The Statler Brothers do appear a lot but they’re so funny…especially in the Kornfield when they run a blooper reel of the four of them trying to get through a mother-in-law joke. A lot of people do not realize that the Statler Brothers were equally famous for their comedic banter…they even did a comedy album called “Lester Roadhog Moran” and several other humorous recordings under the Roadhog banner…so it shouldn’t come as no surprise that the Hee-Haw producer would want to use a guest’s comedic qualities.
The four of them do the “Gloom, Despair, and Agony” skit and the “Pffft! You Was Gone!” skit as well. For the latter, Harold sings the lyrics and elbows Don and Phil but they keep their backs to the camera…as Harold fakes nervousness as the skit is “not going as planned” he reaches over and taps Jimmy but he too remains with his back to the camera…and just as they get to the part where they climax with “Pffttt!!! You Was Gone” they all turn around and do the bronx cheer on Harold, who ducks out of the way. They perform “Guilty” and “I Get So Lonely”.

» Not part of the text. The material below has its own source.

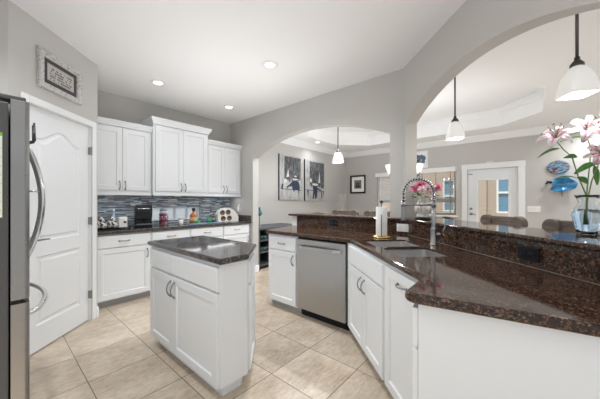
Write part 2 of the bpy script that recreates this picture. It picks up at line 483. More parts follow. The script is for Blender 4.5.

In my opinion, though, this is just ONE show regardless of the fact the regular cast-members who typically appeared on those two aforementioned skits were replaced on this show by the Statler Brothers. The show is still just as humorous and entertaining as ever.
The original air-date for this episode was November 12, 1983. It was the 9th episode during the 1983-1984 season and the three hundred seventy second episode {372} in all.
Be on the look out for a cameo by Shotgun Red, the puppet that was just starting to become a favorite during that decade.